Sunday, November 15, 2009

Conception for Renewables Deployment

以前にもこのblogで書いたように思うが、留学中最後の学期となる来学期には、単位発行を伴う(つまり、授業受講の代替となる)論文を書くことにしている。テーマについては、正直、まだあまり絞り込めていないのだが、とにかく、再生可能エネルギー(RE)の普及政策の絡みで書くというところまでは、指導教官との間で合意が取れている。

今日のエントリーでは、その論文の、現段階での構想を書こうと思っていたのだが、いざ書き始めてみると、そこまで一足飛びにはたどり着けなさそうなので、まずは、その前段階として、電力部門における温室効果ガス(GHG)排出削減策に関する、自分なりの大枠の理解を書いておきたい。

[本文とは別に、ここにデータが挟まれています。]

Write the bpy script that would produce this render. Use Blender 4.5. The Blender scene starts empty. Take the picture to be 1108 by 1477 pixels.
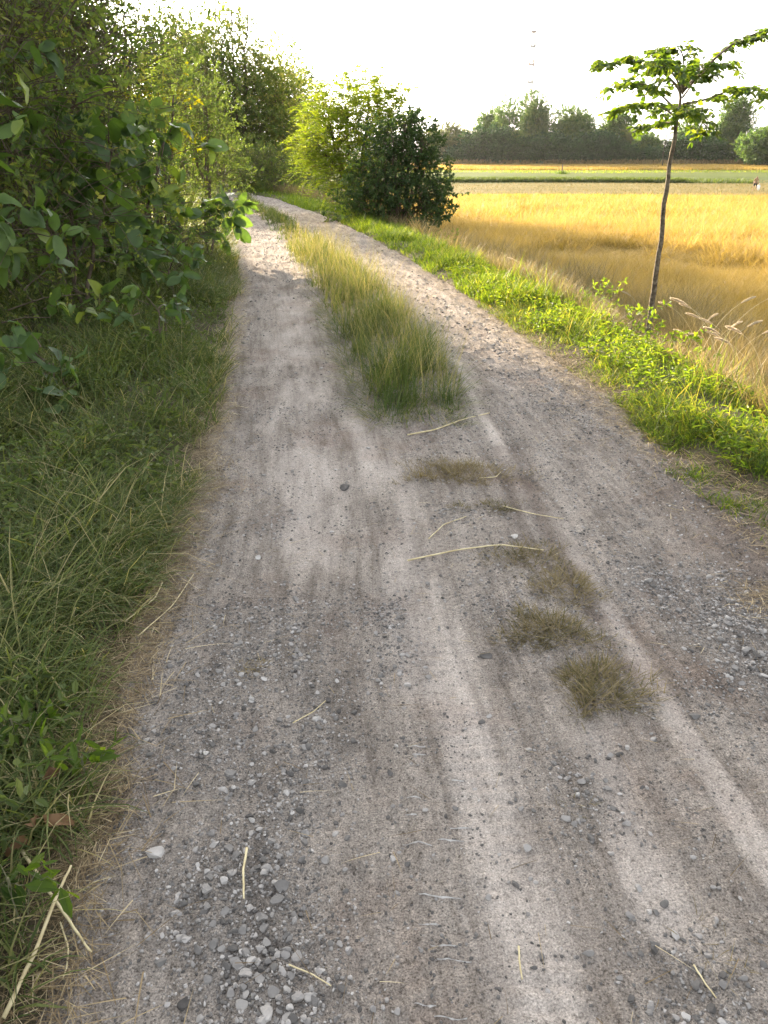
import bpy, math
import numpy as np
from mathutils import Vector

R = math.radians
sc = bpy.context.scene
col = sc.collection

# ------------------------------------------------------------------ camera, sky, sun, exposure
PITCH = R(25.1)
CAMZ = 1.6
FPX = 1109.0            # focal length in pixels of the 1108 x 1477 photograph
cam_d = bpy.data.cameras.new("camera")
cam = bpy.data.objects.new("camera", cam_d)
col.objects.link(cam)
cam.location = (0, 0, CAMZ)
cam.rotation_euler = (math.pi / 2 - PITCH, 0, 0)
cam_d.sensor_fit = 'VERTICAL'
cam_d.sensor_height = 24.0
cam_d.lens = 24.0 * FPX / 1477.0
cam_d.clip_start = 0.05
cam_d.clip_end = 6000
sc.camera = cam

SUN_AZ = 28.0           # degrees left of the view direction (+Y)
SUN_EL = 13.8
HAZE = .00005
world = bpy.data.worlds.new("World")
sc.world = world
world.use_nodes = True
wn = world.node_tree
for n in list(wn.nodes):
    wn.nodes.remove(n)
w_out = wn.nodes.new("ShaderNodeOutputWorld")
w_bg = wn.nodes.new("ShaderNodeBackground")
w_sky = wn.nodes.new("ShaderNodeTexSky")
w_sky.sky_type = 'NISHITA'
w_sky.sun_disc = False
w_sky.sun_elevation = R(SUN_EL)
w_sky.sun_rotation = R(-SUN_AZ)
w_sky.air_density = 1.0
w_sky.dust_density = 4.0
w_sky.ozone_density = 1.0
w_hs = wn.nodes.new("ShaderNodeHueSaturation")
w_hs.inputs["Saturation"].default_value = 0.25
wn.links.new(w_sky.outputs[0], w_hs.inputs["Color"])
wn.links.new(w_hs.outputs[0], w_bg.inputs[0])
w_bg.inputs[1].default_value = 0.15
wn.links.new(w_bg.outputs[0], w_out.inputs[0])

sun_d = bpy.data.lights.new("sun", 'SUN')
sun_d.energy = 5.0
sun_d.angle = R(0.5)
sun_d.color = (1.0, 0.80, 0.56)
sun = bpy.data.objects.new("sun", sun_d)
col.objects.link(sun)
sdir = Vector((-math.sin(R(SUN_AZ)) * math.cos(R(SUN_EL)), math.cos(R(SUN_AZ)) * math.cos(R(SUN_EL)), math.sin(R(SUN_EL))))
sun.rotation_euler = sdir.to_track_quat('Z', 'Y').to_euler()
sun.location = (-20, 30, 20)

sc.view_settings.view_transform = 'Standard'
sc.view_settings.look = 'None'
sc.view_settings.exposure = 2.5
sc.view_settings.gamma = 1.0
sc.view_settings.use_curve_mapping = False
sc.cycles.use_denoising = True
sc.cycles.max_bounces = 10
sc.cycles.diffuse_bounces = 6
sc.cycles.glossy_bounces = 2
sc.cycles.transmission_bounces = 8
sc.cycles.transparent_max_bounces = 6
sc.cycles.volume_bounces = 0

# ------------------------------------------------------------------ pixel -> place helpers
cP, sP = math.cos(PITCH), math.sin(PITCH)
def ray(px, py):
    a = (px - 554.0) / FPX
    b = (738.5 - py) / FPX
    return np.array([a, cP + b * sP, -sP + b * cP])
def onz(px, py, z=0.0):
    d = ray(px, py)
    t = (z - CAMZ) / d[2]
    return np.array([0, 0, CAMZ]) + d * t
def aty(px, py, Y):
    d = ray(px, py)
    return np.array([0, 0, CAMZ]) + d * (Y / d[1])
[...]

政策の意思決定過程(いわゆる政治プロセス)を一旦度外視し、また、(“GHG排出過多”という外部不経済が生じていることを除けば)市場は完全であるという前提に立てば、政策の対象に「枠」を設けず―つまり、すべての財・サービスを対象とし―それらから生じるGHGの排出に、できるだけニュートラルに(或いは市場に任せるかたちで)値段をつける方法―具体的には、課税対象に歪みのない炭素税又は全量オークションによるcap-and-trade―が一番望ましいと言える。

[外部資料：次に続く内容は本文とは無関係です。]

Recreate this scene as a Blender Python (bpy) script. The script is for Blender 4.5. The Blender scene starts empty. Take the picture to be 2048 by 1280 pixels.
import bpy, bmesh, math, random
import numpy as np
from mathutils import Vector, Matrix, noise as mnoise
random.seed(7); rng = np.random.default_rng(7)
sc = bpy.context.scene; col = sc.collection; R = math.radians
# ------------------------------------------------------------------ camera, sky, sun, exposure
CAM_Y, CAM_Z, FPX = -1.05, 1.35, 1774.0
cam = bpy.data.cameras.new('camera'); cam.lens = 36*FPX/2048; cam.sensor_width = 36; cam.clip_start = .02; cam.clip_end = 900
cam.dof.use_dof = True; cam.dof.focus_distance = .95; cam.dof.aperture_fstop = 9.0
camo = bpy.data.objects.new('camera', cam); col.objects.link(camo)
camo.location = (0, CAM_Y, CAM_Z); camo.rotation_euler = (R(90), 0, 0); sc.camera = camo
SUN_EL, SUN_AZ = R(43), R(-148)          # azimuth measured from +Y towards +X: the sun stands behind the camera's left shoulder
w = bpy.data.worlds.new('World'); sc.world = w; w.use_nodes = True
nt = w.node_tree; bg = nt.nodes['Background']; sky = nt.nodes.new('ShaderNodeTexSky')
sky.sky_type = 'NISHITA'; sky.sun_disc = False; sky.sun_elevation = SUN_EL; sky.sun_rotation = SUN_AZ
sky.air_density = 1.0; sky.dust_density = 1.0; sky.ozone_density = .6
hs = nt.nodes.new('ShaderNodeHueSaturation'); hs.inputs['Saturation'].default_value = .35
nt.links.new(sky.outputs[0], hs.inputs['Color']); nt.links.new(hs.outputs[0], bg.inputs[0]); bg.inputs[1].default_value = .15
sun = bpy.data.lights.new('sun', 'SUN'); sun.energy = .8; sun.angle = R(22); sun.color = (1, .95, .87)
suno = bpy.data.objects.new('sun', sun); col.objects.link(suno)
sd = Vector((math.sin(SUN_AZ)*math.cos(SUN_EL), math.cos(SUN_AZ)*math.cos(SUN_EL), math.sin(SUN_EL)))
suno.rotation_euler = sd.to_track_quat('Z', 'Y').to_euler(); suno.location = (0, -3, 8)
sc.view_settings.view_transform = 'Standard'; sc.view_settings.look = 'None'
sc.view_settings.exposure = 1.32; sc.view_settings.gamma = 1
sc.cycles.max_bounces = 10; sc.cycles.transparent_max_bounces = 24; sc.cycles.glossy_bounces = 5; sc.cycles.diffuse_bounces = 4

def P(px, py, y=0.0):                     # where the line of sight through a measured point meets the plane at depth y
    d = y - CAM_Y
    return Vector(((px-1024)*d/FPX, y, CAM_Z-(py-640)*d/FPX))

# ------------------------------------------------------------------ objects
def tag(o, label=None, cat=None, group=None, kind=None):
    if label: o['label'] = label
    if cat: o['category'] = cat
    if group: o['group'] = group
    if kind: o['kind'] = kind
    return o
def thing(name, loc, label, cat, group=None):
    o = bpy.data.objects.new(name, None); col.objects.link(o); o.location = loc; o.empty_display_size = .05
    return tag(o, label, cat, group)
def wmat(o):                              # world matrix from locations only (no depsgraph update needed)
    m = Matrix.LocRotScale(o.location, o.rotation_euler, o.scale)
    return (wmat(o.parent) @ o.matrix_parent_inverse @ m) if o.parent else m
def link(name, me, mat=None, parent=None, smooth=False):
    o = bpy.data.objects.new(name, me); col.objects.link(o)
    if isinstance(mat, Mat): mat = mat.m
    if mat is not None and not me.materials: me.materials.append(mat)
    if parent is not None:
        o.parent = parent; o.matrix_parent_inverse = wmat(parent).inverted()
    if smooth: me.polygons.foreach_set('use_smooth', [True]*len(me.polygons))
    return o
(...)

このことを論理的に証明するのはさして難しいことではない。では、日本を含め、世界のいくつもの国々で実施されているRE普及施策は、すべて欠陥政策なのかといえば、一概にそうとは言えない。なぜかといえば、上の段落で一旦度外視した「政治プロセス」と、同じく「前提」の中で脇に追いやった「市場の不完全性」が、実際には、利いてくるからである。

たとえばごく単純な話として、歪みがなく、税率も十分に高い炭素税が導入されれば、それに越したことはないわけだが、政治プロセスを考えれば、その導入は容易ではない。おそらく、いかなる国であっても、税よりは補助的政策の方が、導入に至る政治的障壁がはるかに低いであろう。ひたすらに炭素税の導入を待ち続けるのではなく、より手のつけやすいところから手をつけていくという政策判断は、当然、あり得べきものである。

また、電力という市場の特異性(発電事業者としての電力会社の売手寡占状態;送電網運営会社としての電力会社の買手独占状態;各供給者(=発電事業者)の供給する商品(=電気)が直接最終需要家に届けられるわけではなく、すべての商品は一旦ストックヤード(=送電網)上で混ぜ合わせられてから発送されるため、各供給者の商品の質が市場全体に一律に影響してしまうという特性;その商品全体の品質管理の責任は送電網運営会社としての電力会社に委ねられているという現実 etc.)を考えると、仮に、上記のような「理想的」な炭素税が導入されたとしても、電力会社が発送電に伴うGHGの排出を減らす方向に舵を切るとは必ずしも限らない。市場の特異性=市場の歪みの存在により、電力会社にとっては、固定資本の増大(=経営リスクの増大)を伴うRE拡充(及びそれに見合った送電網補強)に走るよりも、炭素税支払いに起因する利幅の縮小を甘受する方が、経営判断として「合理的」なものとなる可能性があり得るからである。

こう考えると、まずは、理想形(炭素税or C&T)をスタート地点とした上で、回避不可能な「政治プロセス」と「市場の不完全性」を一つ一つ織り込んでいき、どこまで「スタート地点」から離れる必要があるかを見定めていくというのが本来あるべき姿勢なのではないかと思われる。言うまでもなく、スタート地点からは、できるだけ離れないに越したことはない。必要以上にスタート地点から離れてしまえば、その分、その制度(厳密にいえば、当該制度がembedされた状態の市場)の効率性を低め、それにより、社会全体のwelfareを毀損してしまうからである。

こういった理解に基づきながら、理想形=スタート地点からの距離が最適である政策とは、具体的にどういったものなのかに迫る論文にしたいというのが、現時点での大枠のスタンスである。文字通り、非常に「大枠」であるが…。

しかし、これを厳密にやろうと思うと、電力政策にまつわる「政治プロセス」と、電力市場の「不完全性」とを十分に知らないといけないわけで、そのための勉強をこの先の半年間でやりきれるかという点には非常に不安がある。更にメタ的に言えば、何を以て「やりきった」とするかも定かではない。調べていけば、次から次にいくらでも論点になりそうなポイントが見えてきて、下手をするといつまでたってもテーマを絞り込めないなんてことになるんじゃないかという不安もある。この辺は、むしろ、このissueに固有の問題というよりも、論文執筆スキルに関する問題かもしれないが。

というわけで、まだまだまとまりがないのだが、とりあえず、今日はこの辺で。師走の声を聞く前に、もう少し詰めておきたいと思う。